--- begin Supplied material ---

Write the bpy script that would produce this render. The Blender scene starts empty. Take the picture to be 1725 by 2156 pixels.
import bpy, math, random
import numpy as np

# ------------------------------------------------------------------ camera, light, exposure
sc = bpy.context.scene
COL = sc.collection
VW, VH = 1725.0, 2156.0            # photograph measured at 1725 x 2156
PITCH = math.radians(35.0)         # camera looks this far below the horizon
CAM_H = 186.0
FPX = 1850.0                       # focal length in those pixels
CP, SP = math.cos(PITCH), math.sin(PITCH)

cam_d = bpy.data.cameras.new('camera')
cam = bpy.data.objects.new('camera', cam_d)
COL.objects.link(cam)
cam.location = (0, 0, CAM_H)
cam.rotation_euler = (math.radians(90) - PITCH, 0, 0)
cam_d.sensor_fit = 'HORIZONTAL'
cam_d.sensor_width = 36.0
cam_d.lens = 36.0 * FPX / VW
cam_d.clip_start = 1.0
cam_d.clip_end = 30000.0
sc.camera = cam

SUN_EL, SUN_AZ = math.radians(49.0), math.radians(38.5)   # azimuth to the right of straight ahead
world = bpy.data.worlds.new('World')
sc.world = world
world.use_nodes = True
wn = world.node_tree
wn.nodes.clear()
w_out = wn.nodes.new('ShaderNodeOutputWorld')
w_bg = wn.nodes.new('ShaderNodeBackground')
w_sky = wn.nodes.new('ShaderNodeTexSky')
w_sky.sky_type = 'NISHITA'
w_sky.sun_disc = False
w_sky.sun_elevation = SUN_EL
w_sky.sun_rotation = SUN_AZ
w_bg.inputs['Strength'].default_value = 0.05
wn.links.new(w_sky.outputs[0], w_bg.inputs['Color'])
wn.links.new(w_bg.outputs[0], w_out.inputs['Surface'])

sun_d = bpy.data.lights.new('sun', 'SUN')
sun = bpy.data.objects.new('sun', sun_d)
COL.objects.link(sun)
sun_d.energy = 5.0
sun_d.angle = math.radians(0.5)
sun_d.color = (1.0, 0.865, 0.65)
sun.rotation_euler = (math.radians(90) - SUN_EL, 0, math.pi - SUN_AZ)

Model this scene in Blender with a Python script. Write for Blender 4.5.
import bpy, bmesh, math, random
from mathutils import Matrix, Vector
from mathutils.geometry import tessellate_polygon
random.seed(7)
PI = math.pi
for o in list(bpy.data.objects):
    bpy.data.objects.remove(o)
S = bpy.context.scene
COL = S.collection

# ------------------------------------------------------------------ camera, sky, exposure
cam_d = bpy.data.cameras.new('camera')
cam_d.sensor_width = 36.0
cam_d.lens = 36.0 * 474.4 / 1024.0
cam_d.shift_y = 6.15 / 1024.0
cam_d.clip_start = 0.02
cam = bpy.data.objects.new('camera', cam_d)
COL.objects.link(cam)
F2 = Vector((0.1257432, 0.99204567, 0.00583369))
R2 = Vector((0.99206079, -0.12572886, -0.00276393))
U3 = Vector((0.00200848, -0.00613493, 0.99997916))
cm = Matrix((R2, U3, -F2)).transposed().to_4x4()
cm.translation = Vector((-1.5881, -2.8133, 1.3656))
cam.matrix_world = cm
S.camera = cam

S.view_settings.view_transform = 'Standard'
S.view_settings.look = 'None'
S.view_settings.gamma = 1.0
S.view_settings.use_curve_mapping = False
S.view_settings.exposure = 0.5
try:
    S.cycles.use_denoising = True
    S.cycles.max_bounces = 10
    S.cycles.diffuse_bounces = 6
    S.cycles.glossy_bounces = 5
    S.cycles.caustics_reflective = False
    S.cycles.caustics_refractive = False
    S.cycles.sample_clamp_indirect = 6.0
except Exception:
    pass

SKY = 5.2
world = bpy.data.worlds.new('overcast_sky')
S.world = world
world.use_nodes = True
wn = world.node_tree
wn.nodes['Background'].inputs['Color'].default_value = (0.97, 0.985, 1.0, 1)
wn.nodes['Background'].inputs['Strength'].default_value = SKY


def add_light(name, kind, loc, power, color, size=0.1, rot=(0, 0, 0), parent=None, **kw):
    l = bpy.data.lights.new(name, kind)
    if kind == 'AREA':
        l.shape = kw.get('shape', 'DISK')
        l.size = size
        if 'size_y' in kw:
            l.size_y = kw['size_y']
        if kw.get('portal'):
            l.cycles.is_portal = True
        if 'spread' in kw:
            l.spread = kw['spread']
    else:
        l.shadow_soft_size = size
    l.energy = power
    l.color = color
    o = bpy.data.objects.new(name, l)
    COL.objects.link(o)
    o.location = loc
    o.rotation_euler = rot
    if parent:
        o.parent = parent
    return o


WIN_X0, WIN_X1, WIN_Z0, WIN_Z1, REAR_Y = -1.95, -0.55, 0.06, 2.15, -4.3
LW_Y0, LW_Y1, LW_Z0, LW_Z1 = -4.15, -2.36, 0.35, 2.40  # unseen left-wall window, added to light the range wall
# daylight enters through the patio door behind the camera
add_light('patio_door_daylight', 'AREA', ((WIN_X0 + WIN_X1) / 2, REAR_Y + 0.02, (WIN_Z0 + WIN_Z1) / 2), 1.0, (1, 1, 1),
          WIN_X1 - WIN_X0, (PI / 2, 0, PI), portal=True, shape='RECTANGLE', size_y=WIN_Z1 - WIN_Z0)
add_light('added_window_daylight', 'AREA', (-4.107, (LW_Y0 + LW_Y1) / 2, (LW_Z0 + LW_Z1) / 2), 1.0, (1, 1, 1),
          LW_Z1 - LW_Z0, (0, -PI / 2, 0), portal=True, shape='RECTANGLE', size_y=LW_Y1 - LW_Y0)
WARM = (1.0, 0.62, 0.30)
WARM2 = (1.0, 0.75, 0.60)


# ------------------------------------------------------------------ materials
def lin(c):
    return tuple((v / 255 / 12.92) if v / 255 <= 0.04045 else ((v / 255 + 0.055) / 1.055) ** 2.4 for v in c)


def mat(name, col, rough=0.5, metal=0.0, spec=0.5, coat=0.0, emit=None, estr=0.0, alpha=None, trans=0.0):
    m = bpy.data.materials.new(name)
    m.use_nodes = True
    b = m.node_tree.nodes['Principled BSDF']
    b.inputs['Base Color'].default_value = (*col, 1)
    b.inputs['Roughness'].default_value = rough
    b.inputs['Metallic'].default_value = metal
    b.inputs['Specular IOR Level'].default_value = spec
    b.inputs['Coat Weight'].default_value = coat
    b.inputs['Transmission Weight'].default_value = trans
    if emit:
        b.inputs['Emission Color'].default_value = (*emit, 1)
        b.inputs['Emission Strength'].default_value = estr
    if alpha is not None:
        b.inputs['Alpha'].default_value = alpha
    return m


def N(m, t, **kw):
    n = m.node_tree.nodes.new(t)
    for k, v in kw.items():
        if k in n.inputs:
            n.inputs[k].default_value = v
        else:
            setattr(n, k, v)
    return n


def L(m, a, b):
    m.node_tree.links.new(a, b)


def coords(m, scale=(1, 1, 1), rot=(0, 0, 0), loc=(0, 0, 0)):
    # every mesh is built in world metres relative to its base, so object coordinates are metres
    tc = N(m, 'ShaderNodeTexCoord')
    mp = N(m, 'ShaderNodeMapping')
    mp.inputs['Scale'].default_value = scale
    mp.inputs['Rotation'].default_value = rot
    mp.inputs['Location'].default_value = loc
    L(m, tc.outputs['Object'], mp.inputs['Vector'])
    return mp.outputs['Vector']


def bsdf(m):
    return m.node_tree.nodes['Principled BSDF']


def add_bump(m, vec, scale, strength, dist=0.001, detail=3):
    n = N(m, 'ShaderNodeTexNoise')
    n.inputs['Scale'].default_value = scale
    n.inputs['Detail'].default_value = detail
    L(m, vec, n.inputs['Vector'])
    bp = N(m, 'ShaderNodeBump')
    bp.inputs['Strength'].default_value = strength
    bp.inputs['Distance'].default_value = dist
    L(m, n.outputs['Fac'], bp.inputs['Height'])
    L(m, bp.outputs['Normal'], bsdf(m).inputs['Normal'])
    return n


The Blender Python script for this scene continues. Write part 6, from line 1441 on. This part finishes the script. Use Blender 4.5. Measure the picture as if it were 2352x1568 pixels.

--- end Supplied material ---

Problem - Using the data above, extract exactly the lines from the one that holds "Model this scene" to the one that holds "COL = S.collection", both ends included, and no others.

Completed exercise -
Model this scene in Blender with a Python script. Write for Blender 4.5.
import bpy, bmesh, math, random
from mathutils import Matrix, Vector
from mathutils.geometry import tessellate_polygon
random.seed(7)
PI = math.pi
for o in list(bpy.data.objects):
    bpy.data.objects.remove(o)
S = bpy.context.scene
COL = S.collection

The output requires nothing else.